Items from a dataset:

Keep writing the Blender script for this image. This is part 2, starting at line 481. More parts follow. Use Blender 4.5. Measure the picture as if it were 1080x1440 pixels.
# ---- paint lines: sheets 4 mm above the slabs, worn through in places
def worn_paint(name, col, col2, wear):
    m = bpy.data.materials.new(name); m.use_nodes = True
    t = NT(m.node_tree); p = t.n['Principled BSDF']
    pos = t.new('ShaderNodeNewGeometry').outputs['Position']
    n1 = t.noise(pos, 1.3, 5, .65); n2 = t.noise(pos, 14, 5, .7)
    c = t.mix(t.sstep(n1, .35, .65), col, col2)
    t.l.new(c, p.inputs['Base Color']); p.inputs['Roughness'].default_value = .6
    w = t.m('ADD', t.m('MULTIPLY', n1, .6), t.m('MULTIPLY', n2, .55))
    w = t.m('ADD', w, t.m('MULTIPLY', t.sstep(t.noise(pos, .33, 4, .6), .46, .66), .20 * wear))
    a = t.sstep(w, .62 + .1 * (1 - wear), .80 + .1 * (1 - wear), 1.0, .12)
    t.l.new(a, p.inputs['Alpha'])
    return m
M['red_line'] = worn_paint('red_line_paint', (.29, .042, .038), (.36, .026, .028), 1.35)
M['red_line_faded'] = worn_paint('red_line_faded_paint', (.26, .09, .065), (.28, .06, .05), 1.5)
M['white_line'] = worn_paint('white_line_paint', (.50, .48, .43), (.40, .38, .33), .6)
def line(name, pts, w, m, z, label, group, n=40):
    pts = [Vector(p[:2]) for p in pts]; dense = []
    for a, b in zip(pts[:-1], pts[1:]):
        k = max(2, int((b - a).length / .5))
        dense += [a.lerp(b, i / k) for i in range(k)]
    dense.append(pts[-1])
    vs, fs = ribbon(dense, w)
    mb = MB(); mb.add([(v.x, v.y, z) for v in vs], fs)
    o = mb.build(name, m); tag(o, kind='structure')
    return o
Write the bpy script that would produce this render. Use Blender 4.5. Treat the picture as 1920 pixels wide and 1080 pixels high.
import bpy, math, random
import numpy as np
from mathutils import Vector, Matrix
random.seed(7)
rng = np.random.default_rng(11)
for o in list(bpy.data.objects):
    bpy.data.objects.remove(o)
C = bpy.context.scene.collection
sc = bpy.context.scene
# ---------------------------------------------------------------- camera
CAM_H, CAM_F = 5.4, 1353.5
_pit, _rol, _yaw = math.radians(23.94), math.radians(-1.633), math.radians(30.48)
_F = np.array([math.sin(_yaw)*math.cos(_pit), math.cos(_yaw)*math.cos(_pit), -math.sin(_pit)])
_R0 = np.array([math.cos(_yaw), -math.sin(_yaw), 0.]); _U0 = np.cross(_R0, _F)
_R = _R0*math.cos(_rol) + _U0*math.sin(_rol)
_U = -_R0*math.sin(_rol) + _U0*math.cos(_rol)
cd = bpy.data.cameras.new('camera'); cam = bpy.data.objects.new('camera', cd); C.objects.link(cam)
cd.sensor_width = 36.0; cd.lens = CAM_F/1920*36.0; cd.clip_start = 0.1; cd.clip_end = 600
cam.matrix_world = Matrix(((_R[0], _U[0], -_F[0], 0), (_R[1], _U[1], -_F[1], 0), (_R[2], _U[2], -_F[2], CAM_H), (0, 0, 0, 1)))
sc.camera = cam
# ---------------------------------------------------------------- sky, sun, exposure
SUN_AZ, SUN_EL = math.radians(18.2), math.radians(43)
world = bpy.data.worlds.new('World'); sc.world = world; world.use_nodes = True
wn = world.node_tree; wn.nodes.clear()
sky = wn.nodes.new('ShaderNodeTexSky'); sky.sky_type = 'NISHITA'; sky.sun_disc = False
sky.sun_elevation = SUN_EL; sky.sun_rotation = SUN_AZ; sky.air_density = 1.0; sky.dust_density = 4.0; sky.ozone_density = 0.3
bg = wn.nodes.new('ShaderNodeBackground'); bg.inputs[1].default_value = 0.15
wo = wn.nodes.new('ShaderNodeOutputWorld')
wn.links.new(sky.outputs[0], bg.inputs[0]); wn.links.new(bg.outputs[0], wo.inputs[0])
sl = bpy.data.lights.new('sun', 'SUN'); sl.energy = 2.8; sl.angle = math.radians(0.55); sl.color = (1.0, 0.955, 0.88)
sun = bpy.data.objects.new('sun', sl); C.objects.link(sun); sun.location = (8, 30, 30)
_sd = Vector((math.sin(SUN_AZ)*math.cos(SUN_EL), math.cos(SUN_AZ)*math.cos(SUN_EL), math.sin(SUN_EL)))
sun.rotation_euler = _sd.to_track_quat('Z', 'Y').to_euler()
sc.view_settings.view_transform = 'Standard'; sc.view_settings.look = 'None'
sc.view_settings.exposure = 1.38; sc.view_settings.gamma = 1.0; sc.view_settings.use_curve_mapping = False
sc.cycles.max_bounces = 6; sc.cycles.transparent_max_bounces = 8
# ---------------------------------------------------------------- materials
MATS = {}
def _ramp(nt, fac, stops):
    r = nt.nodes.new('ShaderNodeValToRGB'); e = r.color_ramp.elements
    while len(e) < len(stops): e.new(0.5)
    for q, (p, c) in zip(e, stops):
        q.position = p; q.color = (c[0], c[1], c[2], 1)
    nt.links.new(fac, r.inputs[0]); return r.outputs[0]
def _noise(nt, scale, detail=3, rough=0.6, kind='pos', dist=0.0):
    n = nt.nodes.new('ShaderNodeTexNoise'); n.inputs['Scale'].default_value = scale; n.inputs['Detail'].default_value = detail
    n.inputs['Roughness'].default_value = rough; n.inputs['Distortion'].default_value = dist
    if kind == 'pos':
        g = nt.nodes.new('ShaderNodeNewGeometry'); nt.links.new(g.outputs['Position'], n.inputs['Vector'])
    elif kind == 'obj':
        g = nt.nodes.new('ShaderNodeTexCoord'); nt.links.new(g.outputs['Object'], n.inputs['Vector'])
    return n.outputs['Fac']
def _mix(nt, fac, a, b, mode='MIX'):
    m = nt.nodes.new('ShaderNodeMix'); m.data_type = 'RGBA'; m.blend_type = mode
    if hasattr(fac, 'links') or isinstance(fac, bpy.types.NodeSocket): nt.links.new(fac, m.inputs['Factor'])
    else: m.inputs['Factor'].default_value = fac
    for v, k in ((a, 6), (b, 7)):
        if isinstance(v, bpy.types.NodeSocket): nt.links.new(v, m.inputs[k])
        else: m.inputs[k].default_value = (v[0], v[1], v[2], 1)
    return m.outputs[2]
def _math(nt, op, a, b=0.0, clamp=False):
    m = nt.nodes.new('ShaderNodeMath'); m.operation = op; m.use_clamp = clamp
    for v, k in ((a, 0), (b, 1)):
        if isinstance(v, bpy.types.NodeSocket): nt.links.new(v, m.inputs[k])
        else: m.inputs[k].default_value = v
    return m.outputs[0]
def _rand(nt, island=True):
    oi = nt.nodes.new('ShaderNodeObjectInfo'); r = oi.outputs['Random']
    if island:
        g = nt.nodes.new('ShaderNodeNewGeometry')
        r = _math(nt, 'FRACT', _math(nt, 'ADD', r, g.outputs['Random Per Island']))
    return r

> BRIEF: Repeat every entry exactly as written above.

> RESPONSE FOR THIS EXERCISE:
Keep writing the Blender script for this image. This is part 2, starting at line 481. More parts follow. Use Blender 4.5. Measure the picture as if it were 1080x1440 pixels.
# ---- paint lines: sheets 4 mm above the slabs, worn through in places
def worn_paint(name, col, col2, wear):
    m = bpy.data.materials.new(name); m.use_nodes = True
    t = NT(m.node_tree); p = t.n['Principled BSDF']
    pos = t.new('ShaderNodeNewGeometry').outputs['Position']
    n1 = t.noise(pos, 1.3, 5, .65); n2 = t.noise(pos, 14, 5, .7)
    c = t.mix(t.sstep(n1, .35, .65), col, col2)
    t.l.new(c, p.inputs['Base Color']); p.inputs['Roughness'].default_value = .6
    w = t.m('ADD', t.m('MULTIPLY', n1, .6), t.m('MULTIPLY', n2, .55))
    w = t.m('ADD', w, t.m('MULTIPLY', t.sstep(t.noise(pos, .33, 4, .6), .46, .66), .20 * wear))
    a = t.sstep(w, .62 + .1 * (1 - wear), .80 + .1 * (1 - wear), 1.0, .12)
    t.l.new(a, p.inputs['Alpha'])
    return m
M['red_line'] = worn_paint('red_line_paint', (.29, .042, .038), (.36, .026, .028), 1.35)
M['red_line_faded'] = worn_paint('red_line_faded_paint', (.26, .09, .065), (.28, .06, .05), 1.5)
M['white_line'] = worn_paint('white_line_paint', (.50, .48, .43), (.40, .38, .33), .6)
def line(name, pts, w, m, z, label, group, n=40):
    pts = [Vector(p[:2]) for p in pts]; dense = []
    for a, b in zip(pts[:-1], pts[1:]):
        k = max(2, int((b - a).length / .5))
        dense += [a.lerp(b, i / k) for i in range(k)]
    dense.append(pts[-1])
    vs, fs = ribbon(dense, w)
    mb = MB(); mb.add([(v.x, v.y, z) for v in vs], fs)
    o = mb.build(name, m); tag(o, kind='structure')
    return o
Write the bpy script that would produce this render. Use Blender 4.5. Treat the picture as 1920 pixels wide and 1080 pixels high.
import bpy, math, random
import numpy as np
from mathutils import Vector, Matrix
random.seed(7)
rng = np.random.default_rng(11)
for o in list(bpy.data.objects):
    bpy.data.objects.remove(o)
C = bpy.context.scene.collection
sc = bpy.context.scene
# ---------------------------------------------------------------- camera
CAM_H, CAM_F = 5.4, 1353.5
_pit, _rol, _yaw = math.radians(23.94), math.radians(-1.633), math.radians(30.48)
_F = np.array([math.sin(_yaw)*math.cos(_pit), math.cos(_yaw)*math.cos(_pit), -math.sin(_pit)])
_R0 = np.array([math.cos(_yaw), -math.sin(_yaw), 0.]); _U0 = np.cross(_R0, _F)
_R = _R0*math.cos(_rol) + _U0*math.sin(_rol)
_U = -_R0*math.sin(_rol) + _U0*math.cos(_rol)
cd = bpy.data.cameras.new('camera'); cam = bpy.data.objects.new('camera', cd); C.objects.link(cam)
cd.sensor_width = 36.0; cd.lens = CAM_F/1920*36.0; cd.clip_start = 0.1; cd.clip_end = 600
cam.matrix_world = Matrix(((_R[0], _U[0], -_F[0], 0), (_R[1], _U[1], -_F[1], 0), (_R[2], _U[2], -_F[2], CAM_H), (0, 0, 0, 1)))
sc.camera = cam
# ---------------------------------------------------------------- sky, sun, exposure
SUN_AZ, SUN_EL = math.radians(18.2), math.radians(43)
world = bpy.data.worlds.new('World'); sc.world = world; world.use_nodes = True
wn = world.node_tree; wn.nodes.clear()
sky = wn.nodes.new('ShaderNodeTexSky'); sky.sky_type = 'NISHITA'; sky.sun_disc = False
sky.sun_elevation = SUN_EL; sky.sun_rotation = SUN_AZ; sky.air_density = 1.0; sky.dust_density = 4.0; sky.ozone_density = 0.3
bg = wn.nodes.new('ShaderNodeBackground'); bg.inputs[1].default_value = 0.15
wo = wn.nodes.new('ShaderNodeOutputWorld')
wn.links.new(sky.outputs[0], bg.inputs[0]); wn.links.new(bg.outputs[0], wo.inputs[0])
sl = bpy.data.lights.new('sun', 'SUN'); sl.energy = 2.8; sl.angle = math.radians(0.55); sl.color = (1.0, 0.955, 0.88)
sun = bpy.data.objects.new('sun', sl); C.objects.link(sun); sun.location = (8, 30, 30)
_sd = Vector((math.sin(SUN_AZ)*math.cos(SUN_EL), math.cos(SUN_AZ)*math.cos(SUN_EL), math.sin(SUN_EL)))
sun.rotation_euler = _sd.to_track_quat('Z', 'Y').to_euler()
sc.view_settings.view_transform = 'Standard'; sc.view_settings.look = 'None'
sc.view_settings.exposure = 1.38; sc.view_settings.gamma = 1.0; sc.view_settings.use_curve_mapping = False
sc.cycles.max_bounces = 6; sc.cycles.transparent_max_bounces = 8
# ---------------------------------------------------------------- materials
MATS = {}
def _ramp(nt, fac, stops):
    r = nt.nodes.new('ShaderNodeValToRGB'); e = r.color_ramp.elements
    while len(e) < len(stops): e.new(0.5)
    for q, (p, c) in zip(e, stops):
        q.position = p; q.color = (c[0], c[1], c[2], 1)
    nt.links.new(fac, r.inputs[0]); return r.outputs[0]
def _noise(nt, scale, detail=3, rough=0.6, kind='pos', dist=0.0):
    n = nt.nodes.new('ShaderNodeTexNoise'); n.inputs['Scale'].default_value = scale; n.inputs['Detail'].default_value = detail
    n.inputs['Roughness'].default_value = rough; n.inputs['Distortion'].default_value = dist
    if kind == 'pos':
        g = nt.nodes.new('ShaderNodeNewGeometry'); nt.links.new(g.outputs['Position'], n.inputs['Vector'])
    elif kind == 'obj':
        g = nt.nodes.new('ShaderNodeTexCoord'); nt.links.new(g.outputs['Object'], n.inputs['Vector'])
    return n.outputs['Fac']
def _mix(nt, fac, a, b, mode='MIX'):
    m = nt.nodes.new('ShaderNodeMix'); m.data_type = 'RGBA'; m.blend_type = mode
    if hasattr(fac, 'links') or isinstance(fac, bpy.types.NodeSocket): nt.links.new(fac, m.inputs['Factor'])
    else: m.inputs['Factor'].default_value = fac
    for v, k in ((a, 6), (b, 7)):
        if isinstance(v, bpy.types.NodeSocket): nt.links.new(v, m.inputs[k])
        else: m.inputs[k].default_value = (v[0], v[1], v[2], 1)
    return m.outputs[2]
def _math(nt, op, a, b=0.0, clamp=False):
    m = nt.nodes.new('ShaderNodeMath'); m.operation = op; m.use_clamp = clamp
    for v, k in ((a, 0), (b, 1)):
        if isinstance(v, bpy.types.NodeSocket): nt.links.new(v, m.inputs[k])
        else: m.inputs[k].default_value = v
    return m.outputs[0]
def _rand(nt, island=True):
    oi = nt.nodes.new('ShaderNodeObjectInfo'); r = oi.outputs['Random']
    if island:
        g = nt.nodes.new('ShaderNodeNewGeometry')
        r = _math(nt, 'FRACT', _math(nt, 'ADD', r, g.outputs['Random Per Island']))
    return r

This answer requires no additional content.